Oggi l'Eco di Bergamo riprende l'argomento legato alla situazione esistente in Piazzale Alpini dando voce a chi impegna grandi risorse, anche personali, per portare sollievo ai diseredati/sbandati/emarginati che lo frequentano.
Mentre si deve capire il rammarico degli intervistati i quali vedono i loro sacrifici minati dalle critiche di chi si lamenta per il degrado evidente del luogo pubblico senza spendere una parola a favore degli "ultimi" e di chi li soccorre, si dovrebbe avere la consapevolezza che continuando così si rischia di alimentare il disagio e l'insofferenza in chi non ha responsabilità diretta nelle disgrazie che hanno colpito tanta povera gente.
Di fronte alla fame, al caldo, al freddo, alla mancanza di lavoro, alla lontananza dai propri cari, parlare del degrado causato da chi espleta i propri bisogni fisiologici sul prato pubblico può sembrare miope (non guardare oltre la siepe); è però altrettanto miope non rendersi conto che tali comportamenti non solo collidono contro il nostro modello di convivenza civile, ma rappresentano anche dei rischi per la salute della cittadinanza.
Cittadinanza che se non si fa carico direttamente dell'assistenza è comunque coinvolta nel sostenerne i costi e i disagi.

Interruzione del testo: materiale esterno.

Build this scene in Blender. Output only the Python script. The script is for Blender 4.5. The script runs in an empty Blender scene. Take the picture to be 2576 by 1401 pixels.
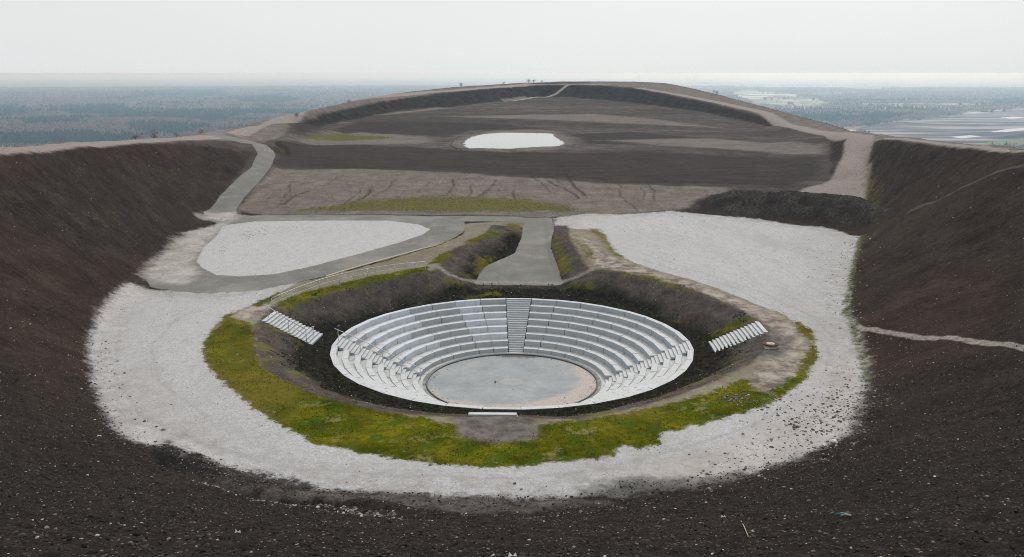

Fosse soltanto per tale motivo riteniamo più che lecito esigere, da chi ne ha l'autorità, che siano fatte rispettare alcune regole fondamentali di convivenza. Anche per una questione di coerenza: che senso ha emettere un'ordinanza che decide il limite da non superare quando si va a prendere il sole in un parco (parliamo di abbigliamento) e non intervenire nei confronti di chi facesse uso di quel luogo per espletare bisogni corporali.